This is certainly frivolous, but in the spirit of the addictive six word memoir (see here and here), I got to wondering about the six word memoir for the traditional undergraduate Intermediate Microeconomics course. My best effort is:
"Markets work, except when they don't."
Intermediate Microeconomics is a course I have both taken and lectured. It's the gateway drug to economics electives, in a way that the Principles courses I hate so well are not: it is dry and musty with terminology, calculus and diagrams. Relating student to material is the difficult part, as with all of these positivist courses. When I took the course, it was split half and half between the dry stuff and policy debates that applied it, which was perhaps a good idea.
A six word syllabus for Micro?
"People, firms, markets: now with calculus!"
The technical parts of the course are about the foundations of all scientific theoretical economics: how we can model people, how we can model firms, how we can model interactions. It builds, in my opinion, towards the two monumental political economic results in our canon, our intellectual arguments for and against markets as a resource allocation mechanism. They are the first and second theorems of welfare economics. The first one sets out the conditions under which markets will give a Pareto efficient allocation of resources, and the second one sets out the conditions which would make lossless redistribution of resources possible.
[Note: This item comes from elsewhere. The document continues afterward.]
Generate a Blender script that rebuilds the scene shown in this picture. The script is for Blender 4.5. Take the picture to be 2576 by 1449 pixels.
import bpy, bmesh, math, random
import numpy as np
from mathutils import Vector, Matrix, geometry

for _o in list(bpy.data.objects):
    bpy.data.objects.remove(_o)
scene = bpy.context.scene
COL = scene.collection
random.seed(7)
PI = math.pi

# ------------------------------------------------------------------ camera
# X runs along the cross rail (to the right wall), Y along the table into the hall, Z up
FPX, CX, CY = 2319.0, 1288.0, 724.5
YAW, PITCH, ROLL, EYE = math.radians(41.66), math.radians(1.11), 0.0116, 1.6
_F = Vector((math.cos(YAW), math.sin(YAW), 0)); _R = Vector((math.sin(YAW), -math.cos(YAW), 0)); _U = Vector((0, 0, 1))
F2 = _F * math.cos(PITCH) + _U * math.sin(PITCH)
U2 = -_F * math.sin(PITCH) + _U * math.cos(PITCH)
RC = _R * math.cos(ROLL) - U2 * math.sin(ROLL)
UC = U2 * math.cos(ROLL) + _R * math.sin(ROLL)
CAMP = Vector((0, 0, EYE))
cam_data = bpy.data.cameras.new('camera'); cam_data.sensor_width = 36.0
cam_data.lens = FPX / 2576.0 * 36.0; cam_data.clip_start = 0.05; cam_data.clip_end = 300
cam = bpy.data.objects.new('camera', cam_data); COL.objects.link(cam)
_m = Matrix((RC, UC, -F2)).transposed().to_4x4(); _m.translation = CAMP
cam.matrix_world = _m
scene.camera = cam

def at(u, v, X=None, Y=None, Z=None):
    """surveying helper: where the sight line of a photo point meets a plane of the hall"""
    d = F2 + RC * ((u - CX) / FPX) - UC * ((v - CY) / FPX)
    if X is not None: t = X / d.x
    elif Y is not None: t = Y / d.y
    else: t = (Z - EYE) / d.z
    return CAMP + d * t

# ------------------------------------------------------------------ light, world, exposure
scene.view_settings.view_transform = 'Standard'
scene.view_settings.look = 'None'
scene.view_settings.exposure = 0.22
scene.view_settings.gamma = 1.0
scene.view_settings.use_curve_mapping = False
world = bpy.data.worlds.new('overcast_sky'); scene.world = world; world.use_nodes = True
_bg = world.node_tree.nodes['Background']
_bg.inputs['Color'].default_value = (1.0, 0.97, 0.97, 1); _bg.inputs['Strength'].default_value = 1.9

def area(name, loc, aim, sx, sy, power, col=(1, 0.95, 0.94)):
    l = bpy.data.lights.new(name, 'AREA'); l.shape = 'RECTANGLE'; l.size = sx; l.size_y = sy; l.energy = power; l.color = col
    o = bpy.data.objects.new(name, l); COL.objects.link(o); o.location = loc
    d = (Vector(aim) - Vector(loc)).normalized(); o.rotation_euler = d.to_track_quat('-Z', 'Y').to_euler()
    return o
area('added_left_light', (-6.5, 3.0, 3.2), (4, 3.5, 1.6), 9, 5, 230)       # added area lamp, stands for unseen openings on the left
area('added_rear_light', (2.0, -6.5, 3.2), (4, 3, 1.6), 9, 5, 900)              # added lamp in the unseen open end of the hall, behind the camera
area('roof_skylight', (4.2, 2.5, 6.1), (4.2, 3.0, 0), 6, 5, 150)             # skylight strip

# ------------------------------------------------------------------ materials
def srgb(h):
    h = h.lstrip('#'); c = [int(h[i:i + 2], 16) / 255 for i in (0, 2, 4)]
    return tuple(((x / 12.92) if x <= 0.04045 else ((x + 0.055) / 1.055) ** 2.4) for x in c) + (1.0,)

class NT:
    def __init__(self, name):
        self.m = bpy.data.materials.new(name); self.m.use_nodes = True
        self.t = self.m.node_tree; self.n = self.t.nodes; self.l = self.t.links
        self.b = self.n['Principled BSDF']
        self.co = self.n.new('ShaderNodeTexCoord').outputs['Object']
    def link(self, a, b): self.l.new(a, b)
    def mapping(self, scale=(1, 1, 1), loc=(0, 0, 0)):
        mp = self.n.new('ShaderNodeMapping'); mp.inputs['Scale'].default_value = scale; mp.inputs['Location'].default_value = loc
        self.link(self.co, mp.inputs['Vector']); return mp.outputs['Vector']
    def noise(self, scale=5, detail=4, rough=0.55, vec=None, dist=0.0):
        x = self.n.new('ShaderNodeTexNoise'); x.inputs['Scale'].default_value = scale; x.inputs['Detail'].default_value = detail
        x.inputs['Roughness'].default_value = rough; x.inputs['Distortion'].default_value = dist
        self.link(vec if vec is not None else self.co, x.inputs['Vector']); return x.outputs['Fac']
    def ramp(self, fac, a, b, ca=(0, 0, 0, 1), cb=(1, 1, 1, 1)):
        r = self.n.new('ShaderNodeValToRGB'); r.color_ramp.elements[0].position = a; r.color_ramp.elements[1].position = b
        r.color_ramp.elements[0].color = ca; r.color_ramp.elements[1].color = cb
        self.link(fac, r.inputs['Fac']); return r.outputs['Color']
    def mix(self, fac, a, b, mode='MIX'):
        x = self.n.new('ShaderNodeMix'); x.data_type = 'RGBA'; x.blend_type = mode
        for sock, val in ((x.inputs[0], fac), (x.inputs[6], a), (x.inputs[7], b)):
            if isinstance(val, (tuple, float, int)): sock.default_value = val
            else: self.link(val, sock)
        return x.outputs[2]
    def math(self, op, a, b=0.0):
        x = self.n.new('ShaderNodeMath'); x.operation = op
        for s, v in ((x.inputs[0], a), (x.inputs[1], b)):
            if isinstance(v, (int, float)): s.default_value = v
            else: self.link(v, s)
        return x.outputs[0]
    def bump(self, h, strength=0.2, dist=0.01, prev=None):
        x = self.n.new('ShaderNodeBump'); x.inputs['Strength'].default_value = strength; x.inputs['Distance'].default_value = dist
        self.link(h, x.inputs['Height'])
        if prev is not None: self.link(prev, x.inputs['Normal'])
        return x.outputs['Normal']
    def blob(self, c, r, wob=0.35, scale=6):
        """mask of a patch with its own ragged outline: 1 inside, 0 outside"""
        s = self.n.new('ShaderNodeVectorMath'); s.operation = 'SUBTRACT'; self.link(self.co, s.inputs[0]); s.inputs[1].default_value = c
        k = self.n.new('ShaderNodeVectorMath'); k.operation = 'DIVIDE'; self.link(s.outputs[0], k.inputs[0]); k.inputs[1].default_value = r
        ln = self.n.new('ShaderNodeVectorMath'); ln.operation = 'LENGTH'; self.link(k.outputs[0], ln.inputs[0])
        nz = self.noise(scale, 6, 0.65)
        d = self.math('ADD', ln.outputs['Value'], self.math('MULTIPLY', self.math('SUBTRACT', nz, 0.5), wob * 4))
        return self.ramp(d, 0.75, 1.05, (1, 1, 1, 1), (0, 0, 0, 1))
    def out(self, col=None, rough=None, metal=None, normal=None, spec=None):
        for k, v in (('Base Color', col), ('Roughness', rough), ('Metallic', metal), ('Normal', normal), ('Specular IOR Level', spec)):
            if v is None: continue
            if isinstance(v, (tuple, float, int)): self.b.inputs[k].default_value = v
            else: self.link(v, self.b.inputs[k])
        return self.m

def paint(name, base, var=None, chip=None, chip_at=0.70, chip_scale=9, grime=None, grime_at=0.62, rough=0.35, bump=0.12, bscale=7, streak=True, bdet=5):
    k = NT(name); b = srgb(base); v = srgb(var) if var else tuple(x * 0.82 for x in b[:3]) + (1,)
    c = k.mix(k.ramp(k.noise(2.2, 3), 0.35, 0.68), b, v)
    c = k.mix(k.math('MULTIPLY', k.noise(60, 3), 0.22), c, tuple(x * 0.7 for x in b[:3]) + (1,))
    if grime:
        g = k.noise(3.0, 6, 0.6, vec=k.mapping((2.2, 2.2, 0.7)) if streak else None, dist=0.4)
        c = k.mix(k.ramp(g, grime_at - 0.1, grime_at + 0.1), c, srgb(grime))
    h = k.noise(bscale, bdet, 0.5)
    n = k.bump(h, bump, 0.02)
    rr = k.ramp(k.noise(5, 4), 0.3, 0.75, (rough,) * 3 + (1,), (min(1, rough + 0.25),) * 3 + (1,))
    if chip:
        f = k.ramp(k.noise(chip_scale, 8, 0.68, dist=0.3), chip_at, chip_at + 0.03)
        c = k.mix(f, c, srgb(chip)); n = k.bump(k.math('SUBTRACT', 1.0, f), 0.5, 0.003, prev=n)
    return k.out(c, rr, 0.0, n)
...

First of all, these are tremendously elegant, in the mathematical sense. Second, they are utterly unrealistic. Together, this makes them a fascinating and infuriating jumping-off point for all debate about the appropriate way to allocate resources, in specific situations and in the wider sense. They don't answer the questions. They beg us to ask when we can do better; they beg us to ask what better even means. All philosophical, moral and political debate on economic policy bursts fractal-like from these seeds, the painstaking culmination of the "how", the layering of the interactions of all the actors in the economy.
That's when technicalities can become interesting. It made me want to follow those paths where they led.